Given request: Please output every line of the material as it stands, without the pictures.

[Rows from a 3D scene dataset]
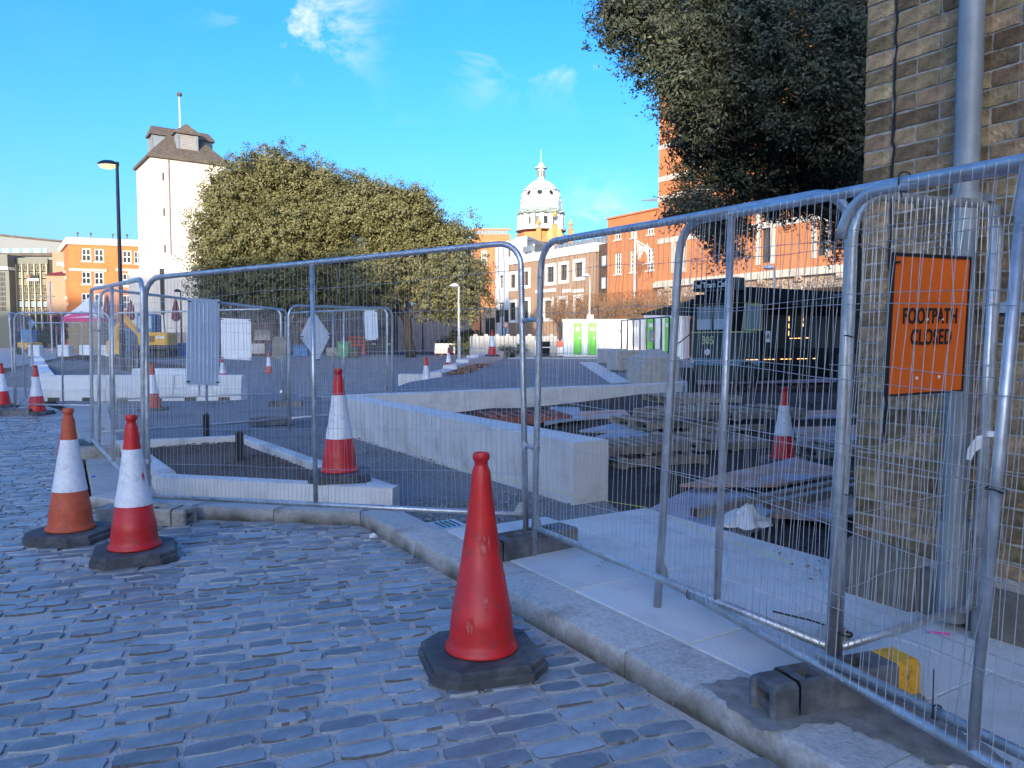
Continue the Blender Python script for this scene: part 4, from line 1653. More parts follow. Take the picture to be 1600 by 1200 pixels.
def sheet(label, pts, m='ply', z=PZ, th=.03, name='plywood_sheet', cat='sheet', wav=.012, group=None):
    P_ = [GP(px, py, z - PZ + th) for px, py in pts]
    c = sum((Vector(p) for p in P_), Vector()) / len(P_)
    t = thing(name, label, cat, (c.x, c.y, c.z - th), 0, group)
    n = 8
    a, b_, c_, d_ = [Vector((p.x - c.x, p.y - c.y, p.z - c.z)) for p in P_]
    V = []
    for lev in (0, 1):
        for i in range(n + 1):
            for j in range(n + 1):
                p = a.lerp(b_, i / n).lerp(d_.lerp(c_, i / n), j / n)
                zz = wav * math.sin(p.x * 2.3 + 1) * math.cos(p.y * 3.1 + px_seed(label)) + wav
                V.append((p.x, p.y, p.z + zz + (th if lev else 0)))
    k = (n + 1) ** 2
    Fc = []
    for i in range(n):
        for j in range(n):
            q = (i * (n + 1) + j, (i + 1) * (n + 1) + j, (i + 1) * (n + 1) + j + 1, i * (n + 1) + j + 1)
            Fc.append(tuple(k + v for v in q))
            Fc.append(tuple(reversed(q)))
    edge = [i * (n + 1) for i in range(n + 1)] + [n * (n + 1) + j for j in range(1, n + 1)] + [i * (n + 1) + n for i in range(n - 1, -1, -1)] + [j for j in range(n - 1, 0, -1)]
    for e in range(len(edge)):
        u_, v_ = edge[e], edge[(e + 1) % len(edge)]
        Fc.append((u_, v_, k + v_, k + u_))
    bb = MB()
    bb.add(V, Fc)
    bb.build('board' if m != 'tarp' else 'film', M[m], t)
    return t


def px_seed(s):
    return (sum(map(ord, s)) % 13) * .5


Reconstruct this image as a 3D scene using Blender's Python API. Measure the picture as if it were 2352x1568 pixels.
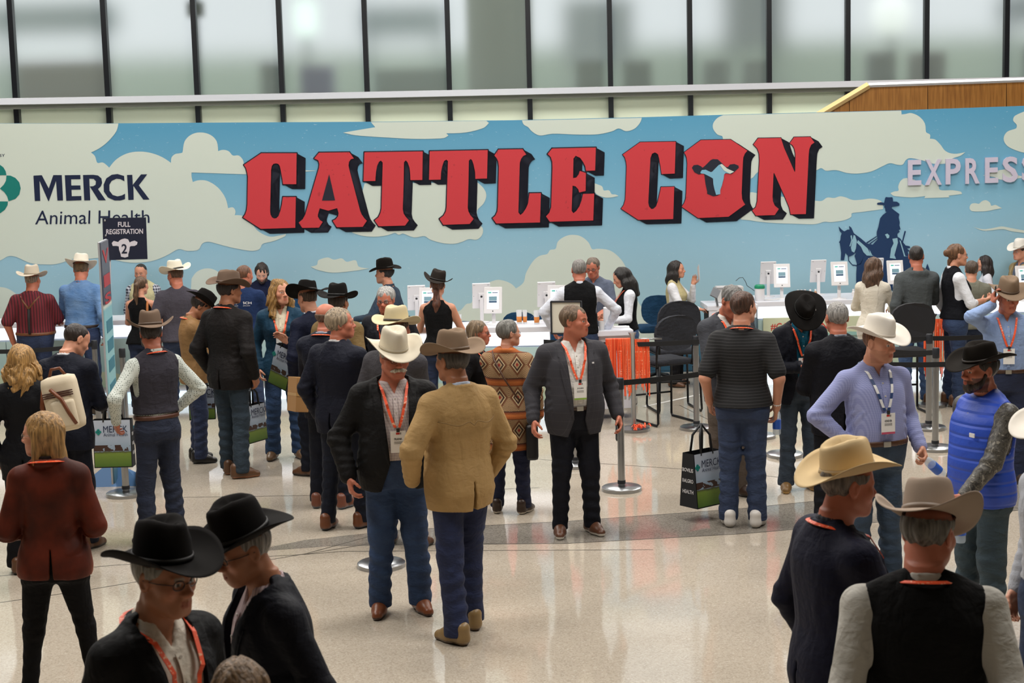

Solution below:
Continue the Blender Python script for this scene: part 4, from line 1653. More parts follow. Take the picture to be 1600 by 1200 pixels.
def sheet(label, pts, m='ply', z=PZ, th=.03, name='plywood_sheet', cat='sheet', wav=.012, group=None):
    P_ = [GP(px, py, z - PZ + th) for px, py in pts]
    c = sum((Vector(p) for p in P_), Vector()) / len(P_)
    t = thing(name, label, cat, (c.x, c.y, c.z - th), 0, group)
    n = 8
    a, b_, c_, d_ = [Vector((p.x - c.x, p.y - c.y, p.z - c.z)) for p in P_]
    V = []
    for lev in (0, 1):
        for i in range(n + 1):
            for j in range(n + 1):
                p = a.lerp(b_, i / n).lerp(d_.lerp(c_, i / n), j / n)
                zz = wav * math.sin(p.x * 2.3 + 1) * math.cos(p.y * 3.1 + px_seed(label)) + wav
                V.append((p.x, p.y, p.z + zz + (th if lev else 0)))
    k = (n + 1) ** 2
    Fc = []
    for i in range(n):
        for j in range(n):
            q = (i * (n + 1) + j, (i + 1) * (n + 1) + j, (i + 1) * (n + 1) + j + 1, i * (n + 1) + j + 1)
            Fc.append(tuple(k + v for v in q))
            Fc.append(tuple(reversed(q)))
    edge = [i * (n + 1) for i in range(n + 1)] + [n * (n + 1) + j for j in range(1, n + 1)] + [i * (n + 1) + n for i in range(n - 1, -1, -1)] + [j for j in range(n - 1, 0, -1)]
    for e in range(len(edge)):
        u_, v_ = edge[e], edge[(e + 1) % len(edge)]
        Fc.append((u_, v_, k + v_, k + u_))
    bb = MB()
    bb.add(V, Fc)
    bb.build('board' if m != 'tarp' else 'film', M[m], t)
    return t


def px_seed(s):
    return (sum(map(ord, s)) % 13) * .5


Reconstruct this image as a 3D scene using Blender's Python API. Measure the picture as if it were 2352x1568 pixels.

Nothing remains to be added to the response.